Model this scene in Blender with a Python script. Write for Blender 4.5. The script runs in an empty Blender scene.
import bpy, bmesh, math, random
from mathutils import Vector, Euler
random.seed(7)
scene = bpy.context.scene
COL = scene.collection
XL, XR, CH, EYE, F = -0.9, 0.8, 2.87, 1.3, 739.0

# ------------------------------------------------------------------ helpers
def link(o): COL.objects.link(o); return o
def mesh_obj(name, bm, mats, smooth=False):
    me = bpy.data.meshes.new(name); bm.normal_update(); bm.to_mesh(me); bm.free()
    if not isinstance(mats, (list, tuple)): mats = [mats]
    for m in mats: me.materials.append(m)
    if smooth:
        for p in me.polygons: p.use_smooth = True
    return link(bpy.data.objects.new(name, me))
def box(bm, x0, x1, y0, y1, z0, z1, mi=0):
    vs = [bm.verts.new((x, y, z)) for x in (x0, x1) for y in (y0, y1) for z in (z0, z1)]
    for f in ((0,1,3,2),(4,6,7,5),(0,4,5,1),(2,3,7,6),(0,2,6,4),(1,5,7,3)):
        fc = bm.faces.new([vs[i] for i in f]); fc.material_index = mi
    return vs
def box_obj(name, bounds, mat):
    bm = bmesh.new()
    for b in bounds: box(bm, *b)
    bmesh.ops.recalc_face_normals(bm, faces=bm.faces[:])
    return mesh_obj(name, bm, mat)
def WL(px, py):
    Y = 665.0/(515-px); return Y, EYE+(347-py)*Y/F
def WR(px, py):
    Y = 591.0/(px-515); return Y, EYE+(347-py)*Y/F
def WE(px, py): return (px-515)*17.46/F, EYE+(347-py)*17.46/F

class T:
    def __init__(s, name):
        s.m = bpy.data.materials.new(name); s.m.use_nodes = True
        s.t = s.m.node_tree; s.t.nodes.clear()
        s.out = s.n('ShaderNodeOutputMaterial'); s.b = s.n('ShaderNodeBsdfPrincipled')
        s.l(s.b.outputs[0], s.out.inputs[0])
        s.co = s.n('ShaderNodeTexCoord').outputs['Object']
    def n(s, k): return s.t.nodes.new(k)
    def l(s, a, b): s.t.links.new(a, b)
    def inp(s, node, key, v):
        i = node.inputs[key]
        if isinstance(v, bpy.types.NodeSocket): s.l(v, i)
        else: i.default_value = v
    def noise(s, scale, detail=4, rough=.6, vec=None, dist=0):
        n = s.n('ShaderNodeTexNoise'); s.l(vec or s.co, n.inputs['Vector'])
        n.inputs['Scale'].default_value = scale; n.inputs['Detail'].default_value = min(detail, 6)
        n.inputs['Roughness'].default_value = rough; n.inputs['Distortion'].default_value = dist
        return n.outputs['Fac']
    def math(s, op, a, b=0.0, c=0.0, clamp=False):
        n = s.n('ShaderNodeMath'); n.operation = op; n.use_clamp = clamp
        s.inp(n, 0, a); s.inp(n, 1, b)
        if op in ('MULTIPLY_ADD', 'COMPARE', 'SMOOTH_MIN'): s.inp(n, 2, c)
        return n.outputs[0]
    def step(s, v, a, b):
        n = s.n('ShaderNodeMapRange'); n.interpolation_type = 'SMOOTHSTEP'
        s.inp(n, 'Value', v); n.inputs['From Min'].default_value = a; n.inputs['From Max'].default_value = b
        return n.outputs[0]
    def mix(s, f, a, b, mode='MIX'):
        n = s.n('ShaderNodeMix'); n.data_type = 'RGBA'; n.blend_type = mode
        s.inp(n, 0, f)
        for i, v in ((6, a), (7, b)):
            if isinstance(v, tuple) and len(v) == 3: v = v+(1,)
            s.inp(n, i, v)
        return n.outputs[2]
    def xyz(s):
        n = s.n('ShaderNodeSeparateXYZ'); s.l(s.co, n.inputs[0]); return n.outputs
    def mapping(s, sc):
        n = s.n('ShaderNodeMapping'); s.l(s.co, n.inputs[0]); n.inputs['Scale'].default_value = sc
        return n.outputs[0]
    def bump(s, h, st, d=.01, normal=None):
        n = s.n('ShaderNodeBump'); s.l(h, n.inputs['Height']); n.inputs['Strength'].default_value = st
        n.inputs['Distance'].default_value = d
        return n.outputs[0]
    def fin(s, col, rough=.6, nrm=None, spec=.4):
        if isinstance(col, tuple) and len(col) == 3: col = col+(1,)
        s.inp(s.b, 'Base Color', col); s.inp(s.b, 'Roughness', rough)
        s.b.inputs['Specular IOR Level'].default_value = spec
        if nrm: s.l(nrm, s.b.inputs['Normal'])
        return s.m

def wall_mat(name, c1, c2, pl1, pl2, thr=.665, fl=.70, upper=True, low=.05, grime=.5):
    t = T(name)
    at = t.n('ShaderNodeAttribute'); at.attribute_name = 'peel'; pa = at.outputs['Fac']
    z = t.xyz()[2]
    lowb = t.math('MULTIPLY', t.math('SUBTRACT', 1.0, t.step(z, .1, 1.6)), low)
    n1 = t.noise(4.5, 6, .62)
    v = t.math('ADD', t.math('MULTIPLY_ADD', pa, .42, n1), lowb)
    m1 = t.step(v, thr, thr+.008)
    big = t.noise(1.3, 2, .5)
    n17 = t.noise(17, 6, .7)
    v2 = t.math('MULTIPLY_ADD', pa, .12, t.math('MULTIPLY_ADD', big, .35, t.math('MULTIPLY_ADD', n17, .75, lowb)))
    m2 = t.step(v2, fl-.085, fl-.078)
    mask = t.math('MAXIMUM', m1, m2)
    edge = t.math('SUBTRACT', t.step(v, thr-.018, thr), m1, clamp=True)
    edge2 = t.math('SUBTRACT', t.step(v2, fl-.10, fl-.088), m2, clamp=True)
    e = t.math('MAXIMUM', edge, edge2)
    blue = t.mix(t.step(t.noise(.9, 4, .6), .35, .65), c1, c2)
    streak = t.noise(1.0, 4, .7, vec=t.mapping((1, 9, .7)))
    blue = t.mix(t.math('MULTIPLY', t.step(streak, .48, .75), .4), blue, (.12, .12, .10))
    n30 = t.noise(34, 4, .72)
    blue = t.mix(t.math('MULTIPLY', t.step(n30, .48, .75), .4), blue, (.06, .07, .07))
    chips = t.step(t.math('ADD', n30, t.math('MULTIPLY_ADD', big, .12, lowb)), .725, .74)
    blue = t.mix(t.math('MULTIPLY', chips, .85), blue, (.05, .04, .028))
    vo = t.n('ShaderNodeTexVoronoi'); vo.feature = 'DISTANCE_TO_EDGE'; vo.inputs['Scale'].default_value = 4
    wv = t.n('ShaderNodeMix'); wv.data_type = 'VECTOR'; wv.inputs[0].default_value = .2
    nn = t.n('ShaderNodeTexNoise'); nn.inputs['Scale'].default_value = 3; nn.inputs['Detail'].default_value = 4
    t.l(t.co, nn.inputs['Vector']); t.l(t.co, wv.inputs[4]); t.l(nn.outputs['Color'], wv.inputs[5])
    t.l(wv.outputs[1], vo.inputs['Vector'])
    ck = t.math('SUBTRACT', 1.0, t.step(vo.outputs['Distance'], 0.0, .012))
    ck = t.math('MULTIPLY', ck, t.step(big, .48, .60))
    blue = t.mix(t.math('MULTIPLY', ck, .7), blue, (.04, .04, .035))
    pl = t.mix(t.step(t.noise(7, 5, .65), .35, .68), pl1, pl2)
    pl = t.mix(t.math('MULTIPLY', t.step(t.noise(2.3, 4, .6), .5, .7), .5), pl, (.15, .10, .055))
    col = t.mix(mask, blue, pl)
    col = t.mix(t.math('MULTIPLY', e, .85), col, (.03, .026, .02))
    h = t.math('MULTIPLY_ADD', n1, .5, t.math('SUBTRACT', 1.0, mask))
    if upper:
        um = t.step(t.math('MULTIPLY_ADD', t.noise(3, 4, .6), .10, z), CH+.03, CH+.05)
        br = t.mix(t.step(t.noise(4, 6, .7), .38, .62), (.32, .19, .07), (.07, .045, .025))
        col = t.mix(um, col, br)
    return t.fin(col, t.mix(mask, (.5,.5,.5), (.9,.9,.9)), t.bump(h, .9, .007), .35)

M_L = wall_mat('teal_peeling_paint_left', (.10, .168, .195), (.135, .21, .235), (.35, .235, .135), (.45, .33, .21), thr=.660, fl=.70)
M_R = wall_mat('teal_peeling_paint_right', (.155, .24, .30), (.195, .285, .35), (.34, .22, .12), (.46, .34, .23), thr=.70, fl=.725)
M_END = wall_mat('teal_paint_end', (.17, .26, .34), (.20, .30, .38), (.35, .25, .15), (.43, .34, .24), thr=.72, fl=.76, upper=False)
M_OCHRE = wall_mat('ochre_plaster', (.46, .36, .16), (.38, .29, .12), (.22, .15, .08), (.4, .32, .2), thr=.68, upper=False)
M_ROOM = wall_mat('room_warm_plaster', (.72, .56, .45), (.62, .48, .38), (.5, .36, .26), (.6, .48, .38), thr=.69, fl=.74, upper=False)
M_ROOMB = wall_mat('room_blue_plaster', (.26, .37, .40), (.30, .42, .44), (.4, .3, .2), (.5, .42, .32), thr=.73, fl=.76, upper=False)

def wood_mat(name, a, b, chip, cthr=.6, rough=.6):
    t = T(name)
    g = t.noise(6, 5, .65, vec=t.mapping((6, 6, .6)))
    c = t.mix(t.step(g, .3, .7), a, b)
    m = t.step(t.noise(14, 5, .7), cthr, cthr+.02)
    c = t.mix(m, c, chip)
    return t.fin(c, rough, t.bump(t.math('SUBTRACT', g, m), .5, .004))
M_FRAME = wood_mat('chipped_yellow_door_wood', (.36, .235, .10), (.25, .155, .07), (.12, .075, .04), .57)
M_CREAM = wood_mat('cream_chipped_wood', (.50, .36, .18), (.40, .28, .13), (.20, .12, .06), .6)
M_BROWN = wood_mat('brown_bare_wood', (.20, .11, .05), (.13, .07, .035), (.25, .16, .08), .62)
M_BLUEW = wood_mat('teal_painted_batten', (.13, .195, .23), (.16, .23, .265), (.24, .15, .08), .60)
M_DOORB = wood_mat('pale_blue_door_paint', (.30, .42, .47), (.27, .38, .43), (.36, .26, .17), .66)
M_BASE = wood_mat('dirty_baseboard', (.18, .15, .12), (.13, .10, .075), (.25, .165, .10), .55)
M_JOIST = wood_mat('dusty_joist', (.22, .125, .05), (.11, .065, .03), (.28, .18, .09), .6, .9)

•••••

▸ To be done: Set down each line of the material verbatim, from the first line through the line that contains "XL, XR, CH, EYE, F".

▸ Finished answer:
Model this scene in Blender with a Python script. Write for Blender 4.5. The script runs in an empty Blender scene.
import bpy, bmesh, math, random
from mathutils import Vector, Euler
random.seed(7)
scene = bpy.context.scene
COL = scene.collection
XL, XR, CH, EYE, F = -0.9, 0.8, 2.87, 1.3, 739.0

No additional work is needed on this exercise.